I spoke to several students who attended the program, including Widener Norris, a freshman at the University of Georgia. Norris, who considers himself moderately conservative, said that the event was not a “conservative echo chamber” and that he had meaningful, no-holds-barred conversations with fellow attendees with differing views. “The only thing we really had in common was our dedication to open inquiry,” he said. “That was really what was most encouraging about the program for me. It gave me hope for my generation.” Another attendee emerged with a more mixed impression. The student, who asked not to be named because he didn’t want to be publicly associated with UATX, said he applied because he hoped to provide a liberal perspective at what he assumed would be a politically one-sided gathering. Though overall the event was “better than I expected,” he told me, he often felt like conservative voices dominated the discussions. He also thought certain subjects, including issues of race and gender, should have been approached with more sensitivity.

Putting on a two-week event is, of course, a far cry from building and running a proper university. When UATX officially opens its doors — and the plan is for the first freshman class to arrive in the fall of 2024 — administrators will inevitably run into the same sorts of problems other universities face, dilemmas that will require them to balance competing values and navigate divergent sensibilities. It’s one thing to say you’re going to handle these situations more fairly and nimbly than everyone else, and another to actually pull that off.

Another test will be evolving beyond the “Anti Woke U” caricature. The founders hope that UATX will attract a cross-section of students with varying backgrounds and ideological leanings, but that could be difficult if it’s seen mostly as a place where right-of-center undergraduates go to have their world views reinforced. Several people connected to UATX told me that they don’t want the university to be seen as the southern version of Hillsdale College, the small Michigan liberal arts institution with a markedly right-wing bent.

That may be why when Kanelos talks about UATX’s mission these days his tone is less strident than it was in his announcement essay. He’s not firing shots at other institutions or shaking his fist at censorious administrators or illiberal campus activists. Instead he’s emphasizing his vision of a “nonpartisan and politically ecumenical” campus community. “It’s going to be an awesome education,” he told me. “And one part of its awesomeness is going to be that the anxieties that are rippling on the surface of other institutions with students and faculty and staff about their abilities to express themselves aren’t going to be part of the culture.”

Lonsdale is on the same page. “It can’t fall into being a political thing,” he says. “It can’t fall into something that doesn’t attract the best and brightest who have views on all sides.” Lonsdale sees the success of UATX as a personal responsibility. He says he’s involved, not just in the financial side of the university, but also in developing curriculum and making sure it stays true to its original goals. He is chairman of the university’s board of trustees and told me he plans to remain in that position for the rest of his life: “There’s a big sense of duty we have in making sure this is done correctly.”
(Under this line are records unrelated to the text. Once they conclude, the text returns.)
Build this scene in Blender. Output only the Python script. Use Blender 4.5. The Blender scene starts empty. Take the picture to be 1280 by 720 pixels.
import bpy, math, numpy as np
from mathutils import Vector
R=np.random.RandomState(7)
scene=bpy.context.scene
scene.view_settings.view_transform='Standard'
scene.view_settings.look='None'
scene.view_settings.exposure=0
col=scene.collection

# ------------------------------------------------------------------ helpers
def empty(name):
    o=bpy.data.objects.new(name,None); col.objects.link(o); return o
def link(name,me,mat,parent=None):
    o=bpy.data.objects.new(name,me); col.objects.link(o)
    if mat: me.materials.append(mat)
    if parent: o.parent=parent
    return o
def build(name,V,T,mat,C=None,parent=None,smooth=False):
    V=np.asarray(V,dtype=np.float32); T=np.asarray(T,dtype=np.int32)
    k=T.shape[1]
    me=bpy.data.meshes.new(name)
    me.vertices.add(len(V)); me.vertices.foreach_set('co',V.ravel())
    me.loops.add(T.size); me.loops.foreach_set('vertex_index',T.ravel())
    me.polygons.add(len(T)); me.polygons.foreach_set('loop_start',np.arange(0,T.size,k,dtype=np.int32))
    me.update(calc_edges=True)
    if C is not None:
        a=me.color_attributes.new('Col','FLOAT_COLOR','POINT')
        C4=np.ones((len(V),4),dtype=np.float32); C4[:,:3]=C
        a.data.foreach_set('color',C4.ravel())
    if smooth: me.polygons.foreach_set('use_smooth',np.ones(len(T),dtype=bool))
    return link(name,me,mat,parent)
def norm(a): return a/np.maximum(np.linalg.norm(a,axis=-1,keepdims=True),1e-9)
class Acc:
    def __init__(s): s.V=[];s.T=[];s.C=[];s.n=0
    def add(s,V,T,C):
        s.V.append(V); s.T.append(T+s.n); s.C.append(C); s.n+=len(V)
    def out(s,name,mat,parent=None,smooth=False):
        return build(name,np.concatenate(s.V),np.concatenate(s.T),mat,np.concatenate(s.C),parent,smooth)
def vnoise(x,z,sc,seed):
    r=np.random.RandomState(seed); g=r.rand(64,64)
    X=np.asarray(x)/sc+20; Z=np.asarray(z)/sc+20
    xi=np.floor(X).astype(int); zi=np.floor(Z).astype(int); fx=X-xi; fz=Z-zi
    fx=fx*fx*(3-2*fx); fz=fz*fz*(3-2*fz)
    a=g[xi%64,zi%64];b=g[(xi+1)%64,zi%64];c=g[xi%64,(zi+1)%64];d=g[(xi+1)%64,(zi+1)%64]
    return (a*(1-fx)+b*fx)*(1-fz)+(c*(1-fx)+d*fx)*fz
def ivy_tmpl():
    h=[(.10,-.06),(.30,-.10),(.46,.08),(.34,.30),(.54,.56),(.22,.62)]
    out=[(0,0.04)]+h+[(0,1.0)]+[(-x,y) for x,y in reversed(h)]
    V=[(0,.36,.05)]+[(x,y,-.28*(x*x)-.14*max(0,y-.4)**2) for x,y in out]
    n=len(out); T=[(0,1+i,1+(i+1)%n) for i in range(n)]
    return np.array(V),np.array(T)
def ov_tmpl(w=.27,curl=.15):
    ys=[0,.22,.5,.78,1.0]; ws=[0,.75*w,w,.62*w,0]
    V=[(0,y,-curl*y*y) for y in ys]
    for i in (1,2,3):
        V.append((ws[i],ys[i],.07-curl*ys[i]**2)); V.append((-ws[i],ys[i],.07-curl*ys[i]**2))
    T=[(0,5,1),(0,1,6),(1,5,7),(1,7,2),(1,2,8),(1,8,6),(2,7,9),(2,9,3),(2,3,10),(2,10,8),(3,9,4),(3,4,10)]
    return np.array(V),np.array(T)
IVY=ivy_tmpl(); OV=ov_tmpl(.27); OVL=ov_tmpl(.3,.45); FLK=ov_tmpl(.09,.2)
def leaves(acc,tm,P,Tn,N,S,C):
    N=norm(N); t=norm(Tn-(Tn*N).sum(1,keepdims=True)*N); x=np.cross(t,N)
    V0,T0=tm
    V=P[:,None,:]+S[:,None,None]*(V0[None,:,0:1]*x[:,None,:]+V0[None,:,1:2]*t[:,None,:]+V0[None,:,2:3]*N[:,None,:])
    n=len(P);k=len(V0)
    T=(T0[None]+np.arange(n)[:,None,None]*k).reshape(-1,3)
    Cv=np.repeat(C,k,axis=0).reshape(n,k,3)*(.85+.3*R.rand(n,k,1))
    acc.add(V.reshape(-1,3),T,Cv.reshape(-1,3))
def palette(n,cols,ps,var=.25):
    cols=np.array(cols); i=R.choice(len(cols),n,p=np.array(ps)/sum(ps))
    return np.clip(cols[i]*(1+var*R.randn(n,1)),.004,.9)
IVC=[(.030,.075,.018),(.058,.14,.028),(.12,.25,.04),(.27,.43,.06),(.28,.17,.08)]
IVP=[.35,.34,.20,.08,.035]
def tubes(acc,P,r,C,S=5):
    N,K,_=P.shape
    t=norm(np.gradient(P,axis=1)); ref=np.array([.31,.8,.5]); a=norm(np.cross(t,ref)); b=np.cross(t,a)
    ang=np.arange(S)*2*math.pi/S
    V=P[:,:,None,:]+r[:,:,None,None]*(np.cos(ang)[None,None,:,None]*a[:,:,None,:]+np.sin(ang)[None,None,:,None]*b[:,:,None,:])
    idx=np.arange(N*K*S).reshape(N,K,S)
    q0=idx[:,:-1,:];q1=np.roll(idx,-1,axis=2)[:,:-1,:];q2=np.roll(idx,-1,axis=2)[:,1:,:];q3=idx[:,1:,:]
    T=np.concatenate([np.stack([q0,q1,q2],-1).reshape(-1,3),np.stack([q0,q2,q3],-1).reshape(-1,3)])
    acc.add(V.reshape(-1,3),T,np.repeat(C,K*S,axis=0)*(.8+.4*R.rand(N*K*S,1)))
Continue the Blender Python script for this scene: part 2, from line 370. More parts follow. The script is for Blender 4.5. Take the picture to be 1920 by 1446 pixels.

For his part, Kanelos hopes that one day UATX will be spoken of in the same breath as Cambridge and Oxford and Heidelberg. A lofty vision? Sure. And Kanelos is aware that UATX still has a long way to go in order to prove that it’s more than an interesting idea and that, until it does, critics will continue to doubt the seriousness of the endeavor. That’s OK with him. “I am totally convinced that this is an essential project — and maybe I’m wrong. Maybe the ideas I and others have for renewing higher education are totally off base. I will discover that,” he says. “But I believe that this is the thing I should be doing, so I am 100-percent all in.”